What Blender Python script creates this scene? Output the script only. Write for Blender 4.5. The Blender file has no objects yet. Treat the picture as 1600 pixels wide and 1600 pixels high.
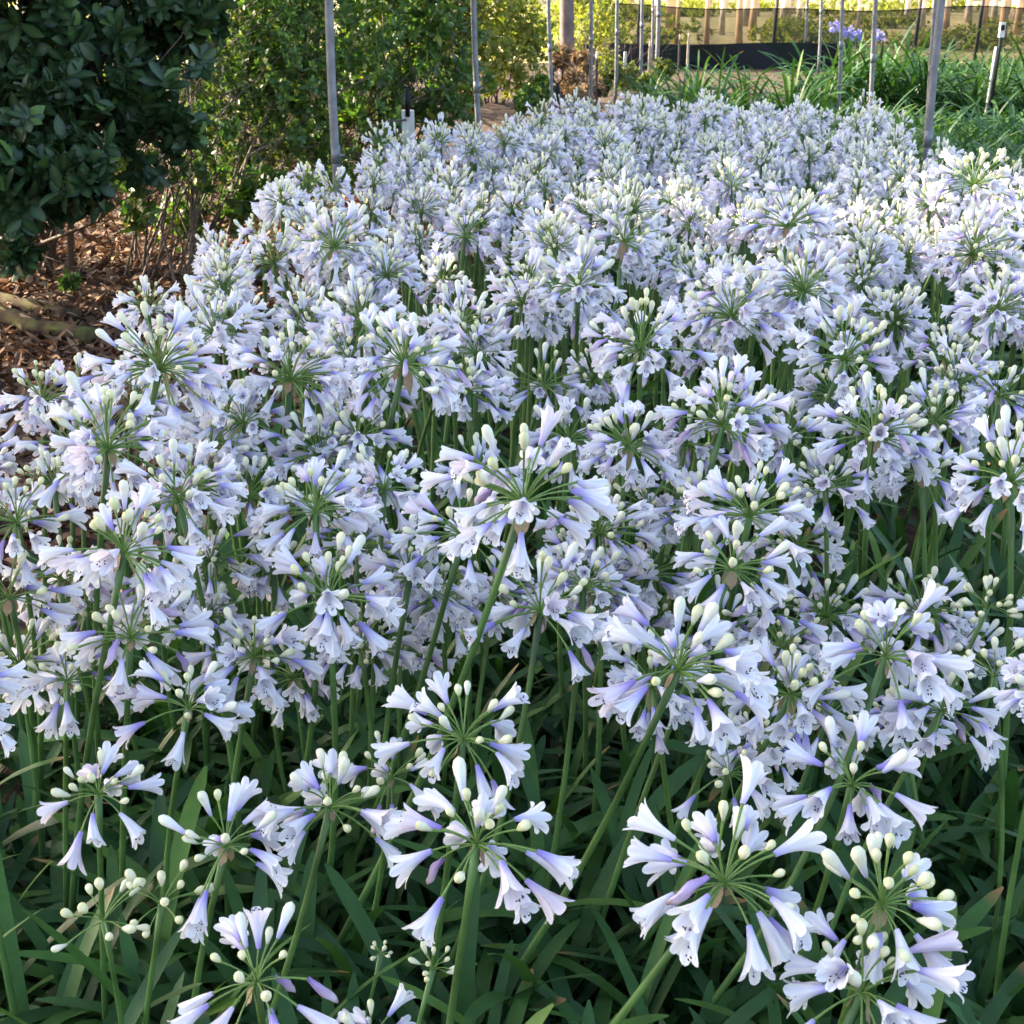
import bpy, math, random
import numpy as np
from mathutils import Vector, Matrix

RD = math.radians
rng = random.Random(11)
nrng = np.random.default_rng(11)
sc = bpy.context.scene
COL = sc.collection

# ------------------------------------------------------------------ camera model
FPX, PITCH, EYE = 2200.0, RD(21.5), 1.55          # focal length in photo pixels (1600 wide)
FWD = Vector((0, math.cos(PITCH), -math.sin(PITCH)))
UPV = Vector((0, math.sin(PITCH), math.cos(PITCH)))
CAMP = Vector((0, 0, EYE))

def at(px, py, d):
    return CAMP + (FWD + Vector((1, 0, 0)) * ((px - 800) / FPX) + UPV * ((800 - py) / FPX)) * d

def ground_at(px, py, z=0.0):
    r = FWD + Vector((1, 0, 0)) * ((px - 800) / FPX) + UPV * ((800 - py) / FPX)
    return CAMP + r * ((z - EYE) / r.z)

def proj(P):
    v = Vector(P) - CAMP
    d = v.dot(FWD)
    return 800 + FPX * v.x / d, 800 - FPX * v.dot(UPV) / d, d

cam_d = bpy.data.cameras.new("camera")
cam = bpy.data.objects.new("camera", cam_d)
COL.objects.link(cam)
cam.location = CAMP
cam.rotation_euler = (math.pi / 2 - PITCH, 0, 0)
cam_d.sensor_width = 36
cam_d.lens = 36 * FPX / 1600
cam_d.clip_start, cam_d.clip_end = 0.05, 600
cam_d.dof.use_dof = True
cam_d.dof.focus_distance = 2.2
cam_d.dof.aperture_fstop = 24
sc.camera = cam

# ------------------------------------------------------------------ materials
def new_mat(name):
    m = bpy.data.materials.new(name)
    m.use_nodes = True
    nt = m.node_tree
    nt.nodes.clear()
    return m, nt, nt.nodes, nt.links

def ramp(nodes, stops):
    r = nodes.new("ShaderNodeValToRGB")
    e = r.color_ramp.elements
    while len(e) < len(stops):
        e.new(0.5)
    for i, (p, c) in enumerate(stops):
        e[i].position = p
        e[i].color = (*c, 1)
    return r

def finish(nt, color_out, rough, transl, spec=0.5, tint=None, bump=None, coat=0.0):
    n, l = nt.nodes, nt.links
    out = n.new("ShaderNodeOutputMaterial")
    b = n.new("ShaderNodeBsdfPrincipled")
    if isinstance(rough, float):
        b.inputs["Roughness"].default_value = rough
    else:
        l.new(rough, b.inputs["Roughness"])
    b.inputs["Specular IOR Level"].default_value = spec
    b.inputs["Coat Weight"].default_value = coat
    l.new(color_out, b.inputs["Base Color"])
    if bump is not None:
        l.new(bump, b.inputs["Normal"])
    if transl > 0:
        t = n.new("ShaderNodeBsdfTranslucent")
        if tint is not None:
            mx = n.new("ShaderNodeMix"); mx.data_type = 'RGBA'; mx.blend_type = 'MULTIPLY'
            mx.inputs[0].default_value = 1
            l.new(color_out, mx.inputs[6]); mx.inputs[7].default_value = (*tint, 1)
            l.new(mx.outputs[2], t.inputs["Color"])
        else:
            l.new(color_out, t.inputs["Color"])
        ms = n.new("ShaderNodeMixShader")
        ms.inputs[0].default_value = transl
        l.new(b.outputs[0], ms.inputs[1]); l.new(t.outputs[0], ms.inputs[2])
        l.new(ms.outputs[0], out.inputs[0])
    else:
        l.new(b.outputs[0], out.inputs[0])

def attr_sep(n, l):
    a = n.new("ShaderNodeAttribute"); a.attribute_name = "Col"
    s = n.new("ShaderNodeSeparateColor")
    l.new(a.outputs["Color"], s.inputs[0])
    return s

def math_node(n, l, op, a, b):
    m = n.new("ShaderNodeMath"); m.operation = op
    for i, v in enumerate((a, b)):
        if isinstance(v, (int, float)):
            m.inputs[i].default_value = v
        else:
            l.new(v, m.inputs[i])
    return m.outputs[0]

def mix_col(n, l, f, a, b, mode='MIX'):
    m = n.new("ShaderNodeMix"); m.data_type = 'RGBA'; m.blend_type = mode
    for i, v in ((0, f), (6, a), (7, b)):
        if isinstance(v, (int, float)):
            m.inputs[i].default_value = v
        elif isinstance(v, tuple):
            m.inputs[i].default_value = (*v, 1)
        else:
            l.new(v, m.inputs[i])
    return m.outputs[2]

def noise(n, l, scale, detail=4, coord="Object", rough=0.55):
    tc = n.new("ShaderNodeTexCoord")
    t = n.new("ShaderNodeTexNoise")
    t.inputs["Scale"].default_value = scale
    t.inputs["Detail"].default_value = detail
    t.inputs["Roughness"].default_value = rough
    l.new(tc.outputs[coord], t.inputs["Vector"])
    return t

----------

What is asked: Return each line from the material above exactly, but not the pictures.

Result:
What Blender Python script creates this scene? Output the script only. Write for Blender 4.5. The Blender file has no objects yet. Treat the picture as 1600 pixels wide and 1600 pixels high.
import bpy, math, random
import numpy as np
from mathutils import Vector, Matrix

RD = math.radians
rng = random.Random(11)
nrng = np.random.default_rng(11)
sc = bpy.context.scene
COL = sc.collection

# ------------------------------------------------------------------ camera model
FPX, PITCH, EYE = 2200.0, RD(21.5), 1.55          # focal length in photo pixels (1600 wide)
FWD = Vector((0, math.cos(PITCH), -math.sin(PITCH)))
UPV = Vector((0, math.sin(PITCH), math.cos(PITCH)))
CAMP = Vector((0, 0, EYE))

def at(px, py, d):
    return CAMP + (FWD + Vector((1, 0, 0)) * ((px - 800) / FPX) + UPV * ((800 - py) / FPX)) * d

def ground_at(px, py, z=0.0):
    r = FWD + Vector((1, 0, 0)) * ((px - 800) / FPX) + UPV * ((800 - py) / FPX)
    return CAMP + r * ((z - EYE) / r.z)

def proj(P):
    v = Vector(P) - CAMP
    d = v.dot(FWD)
    return 800 + FPX * v.x / d, 800 - FPX * v.dot(UPV) / d, d

cam_d = bpy.data.cameras.new("camera")
cam = bpy.data.objects.new("camera", cam_d)
COL.objects.link(cam)
cam.location = CAMP
cam.rotation_euler = (math.pi / 2 - PITCH, 0, 0)
cam_d.sensor_width = 36
cam_d.lens = 36 * FPX / 1600
cam_d.clip_start, cam_d.clip_end = 0.05, 600
cam_d.dof.use_dof = True
cam_d.dof.focus_distance = 2.2
cam_d.dof.aperture_fstop = 24
sc.camera = cam

# ------------------------------------------------------------------ materials
def new_mat(name):
    m = bpy.data.materials.new(name)
    m.use_nodes = True
    nt = m.node_tree
    nt.nodes.clear()
    return m, nt, nt.nodes, nt.links

def ramp(nodes, stops):
    r = nodes.new("ShaderNodeValToRGB")
    e = r.color_ramp.elements
    while len(e) < len(stops):
        e.new(0.5)
    for i, (p, c) in enumerate(stops):
        e[i].position = p
        e[i].color = (*c, 1)
    return r

def finish(nt, color_out, rough, transl, spec=0.5, tint=None, bump=None, coat=0.0):
    n, l = nt.nodes, nt.links
    out = n.new("ShaderNodeOutputMaterial")
    b = n.new("ShaderNodeBsdfPrincipled")
    if isinstance(rough, float):
        b.inputs["Roughness"].default_value = rough
    else:
        l.new(rough, b.inputs["Roughness"])
    b.inputs["Specular IOR Level"].default_value = spec
    b.inputs["Coat Weight"].default_value = coat
    l.new(color_out, b.inputs["Base Color"])
    if bump is not None:
        l.new(bump, b.inputs["Normal"])
    if transl > 0:
        t = n.new("ShaderNodeBsdfTranslucent")
        if tint is not None:
            mx = n.new("ShaderNodeMix"); mx.data_type = 'RGBA'; mx.blend_type = 'MULTIPLY'
            mx.inputs[0].default_value = 1
            l.new(color_out, mx.inputs[6]); mx.inputs[7].default_value = (*tint, 1)
            l.new(mx.outputs[2], t.inputs["Color"])
        else:
            l.new(color_out, t.inputs["Color"])
        ms = n.new("ShaderNodeMixShader")
        ms.inputs[0].default_value = transl
        l.new(b.outputs[0], ms.inputs[1]); l.new(t.outputs[0], ms.inputs[2])
        l.new(ms.outputs[0], out.inputs[0])
    else:
        l.new(b.outputs[0], out.inputs[0])

def attr_sep(n, l):
    a = n.new("ShaderNodeAttribute"); a.attribute_name = "Col"
    s = n.new("ShaderNodeSeparateColor")
    l.new(a.outputs["Color"], s.inputs[0])
    return s

def math_node(n, l, op, a, b):
    m = n.new("ShaderNodeMath"); m.operation = op
    for i, v in enumerate((a, b)):
        if isinstance(v, (int, float)):
            m.inputs[i].default_value = v
        else:
            l.new(v, m.inputs[i])
    return m.outputs[0]

def mix_col(n, l, f, a, b, mode='MIX'):
    m = n.new("ShaderNodeMix"); m.data_type = 'RGBA'; m.blend_type = mode
    for i, v in ((0, f), (6, a), (7, b)):
        if isinstance(v, (int, float)):
            m.inputs[i].default_value = v
        elif isinstance(v, tuple):
            m.inputs[i].default_value = (*v, 1)
        else:
            l.new(v, m.inputs[i])
    return m.outputs[2]

def noise(n, l, scale, detail=4, coord="Object", rough=0.55):
    tc = n.new("ShaderNodeTexCoord")
    t = n.new("ShaderNodeTexNoise")
    t.inputs["Scale"].default_value = scale
    t.inputs["Detail"].default_value = detail
    t.inputs["Roughness"].default_value = rough
    l.new(tc.outputs[coord], t.inputs["Vector"])
    return t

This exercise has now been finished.